Mansfield was a state runner-up in 1984, 1991, 1993, 2005 and 2018, and placed third in 1990.

“As kids, you develop heroes, if you will, people you look up to and you want to be like,” said Gary Greene, who played – and later coached – for the Lions. “When they’re on that stage and we made the Final Four in 1984, you’re like, ‘I want to be there. I want to be on that field one day.’”

Despite a school enrollment of only about 200 students annually, it’s challenging to earn a varsity roster spot.

This is where the late Doug Jones (MSHOF 2016) earned a majority of his state-record 713 victories.

And consider these numbers: 22, 26, 39 and four. In order, that represents Mansfield’s collection of… district titles, Summit Conference championships, collegiate players and pro players. The pros were Bart Evans, Barry Short, Brent Evans and Matt Skyles.

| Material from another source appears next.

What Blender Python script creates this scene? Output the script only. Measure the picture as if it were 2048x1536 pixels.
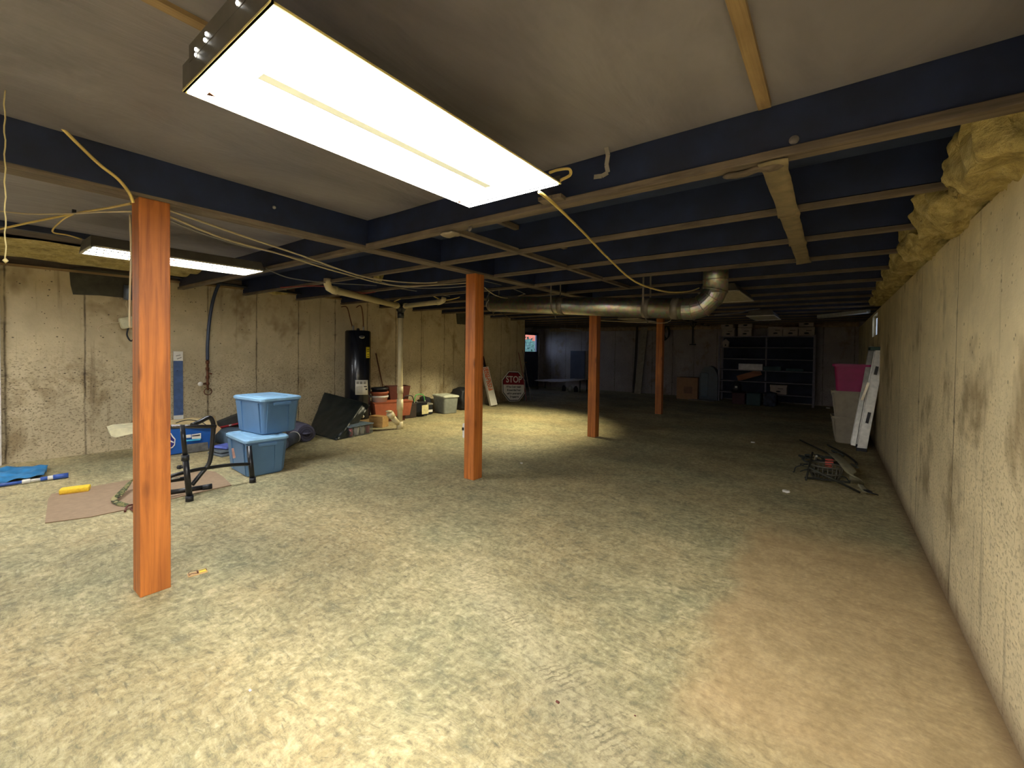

Bart Evans reached the big leagues (Kansas City Royals, 1998).

Between 1992 and 2000, Mansfield set the state record with 51 consecutive league victories, and its 2004-2010 teams combined for 41 consecutive league wins.

The 1968 team was its first district champion.

The 1984 team (21-2), coached by Jim Nichols, rode pitcher Jackie McCleary (16-1, 178 strikeouts) and shortstop Don Brennan to the state semifinals. In the quarterfinal, Alan “Bub” Morris’ two-out grand slam won it just minutes after Shannon Watterson’s two-run homer.

Jones took over in the late 1980s.

The 1989 and 1990 teams are arguably the best in Mansfield history. The 1990 team was 30-0 before a state semifinal loss.

“The balls we hit hard just didn’t fall,” said Greene, a member of the 1990 team and one of its seven eventual collegians. “It was probably a game we should have won 1-0, but we didn’t win games 1-0. We won 12-0, 15-1. It just didn’t happen for us.”

Those teams inspired many others.

The 1991 runner-up (17-6) was battle-tested after three losses to Ozark Conference teams and beat Fatima 5-4 in the semifinal.

The 1993 runner-up (23-6) was led by pitcher Kendall Keith (8-1, 2.42 ERA, 63 strikeouts) and rallied to beat St. Pius X 4-3 in the semifinals.

The 1995 team beat Fatima 2-1 in the finals. Matt Skyles pitched all seven innings and drove in the winning run, following Jason Davis’ stand-up double. Joe Garrison, the team’s catcher, had plated the tying run (Skyles) in the sixth. One day earlier, Garrison pitched four innings, helping the Lions save Skyles for the championship.

The 1996 team beat Principia 2-0 in the finals as Davis pitched five innings, and Skyles and Melvin Thompson drove in runs. The Lions had beaten Fatima 1-0 in the semifinal as Hayden Dennis plated Jeromy Brooke, who had hit a two-out triple.

Skyles started the 1993 state championship game (8 strikeouts, no walks), closed the 1995 semifinal, started both the 1995 state final (struck out 10 for his 11th win) and the 1996 semifinal (a record 13 strikeouts in seven innings), and closed the 1996 final.

The 2005 Lions featured pitcher Taylor Thompson and set numerous team records, including second-most wins and stolen bases (174) – with Evan Jones’ 39 also an individual season record.

The 2017 state team (21-2) won it all months after Coach Jones’ passing. Mansfield ended the season on a 10-game win streak, capped by a 16-3 win against Canton in the final.

In 2018, the state runner-up team beat Russellville 16-4 in the semifinal. Spencer Greene set the program’s career record for hits (187).

“We were so blessed in so many ways,” said Garrison, who returned as coach in 2018. “Blessed with talent, blessed with pitching, blessed with ability and blessed with so much passion for the game. When you put all that together, it leads to winning.”